At this point I should confess to an ineradicable penchant for the roman fleuve and the dynastic biography a la Buddenbrooks and the Palliser novels of Trollope. I am not so concerned with WHAT will happen to characters so much as why, when, how, and what everything looked like at the time. I am the only person I have ever heard of who thinks reading all twenty-seven volumes of Jules Romains' Les Hommes de Bonnes Volonte would be a hell of a good way to spend a summer vacation. I pray for a broken leg so that I can spend six weeks in traction in order to finally get past the "Ouverture" of A la Recherche du Temps Perdu. Thus, vast historiographical romps like Selma are very far from earning my enmity.
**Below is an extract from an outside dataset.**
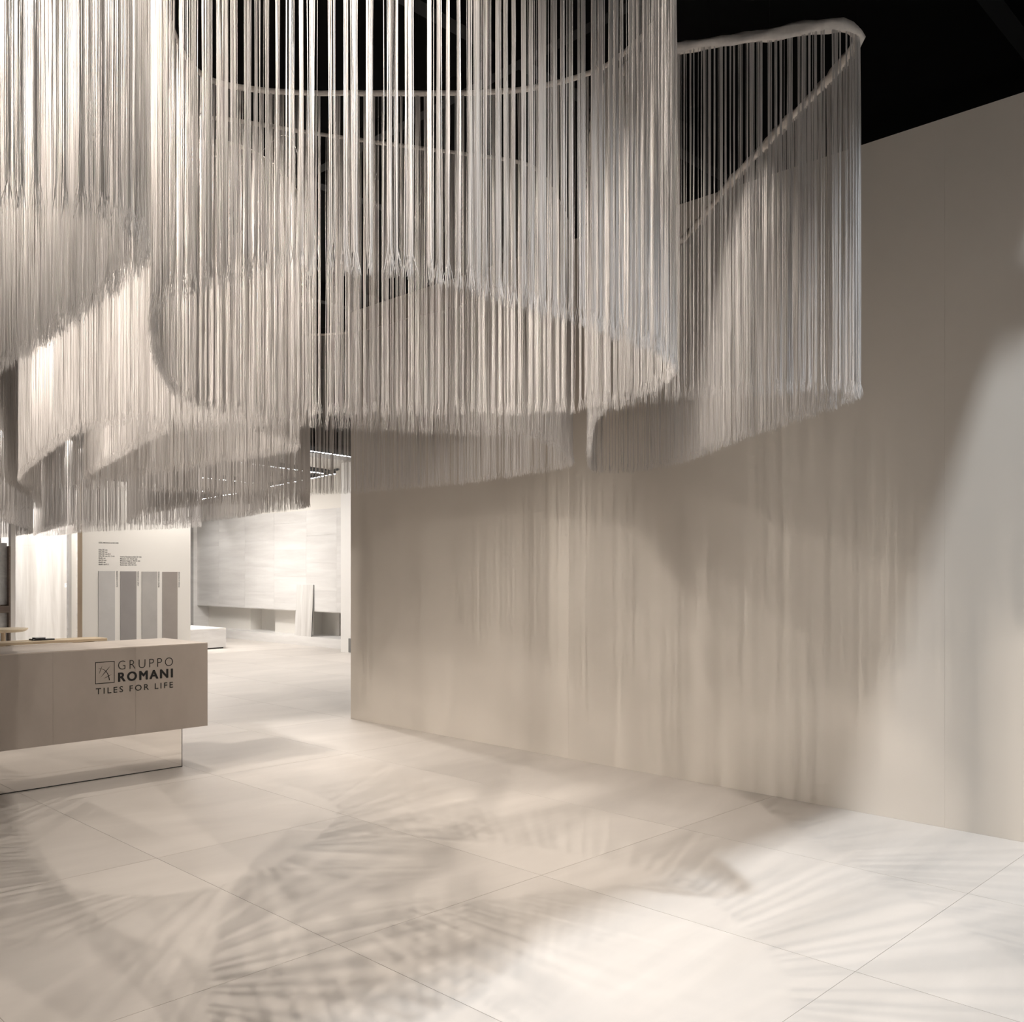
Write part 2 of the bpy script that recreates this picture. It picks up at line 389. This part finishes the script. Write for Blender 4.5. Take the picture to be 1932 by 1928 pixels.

Do I need to know the in's and out's of Alabama's slave codes of the 1850's? Do I need to follow the tug of war between secessionists and Unionists in quite the amount of detail which Judge McGee provides? As I tell millionaires at my place of employment on a daily basis: "This isn't about need; it's about want." And I want to know as much as possible about the truth of slavery, because only with the truth of slavery THEN can I have the barest hope of understanding the reality of racism in America NOW.
339 days, 47 novels, 48 books of non-fiction to go.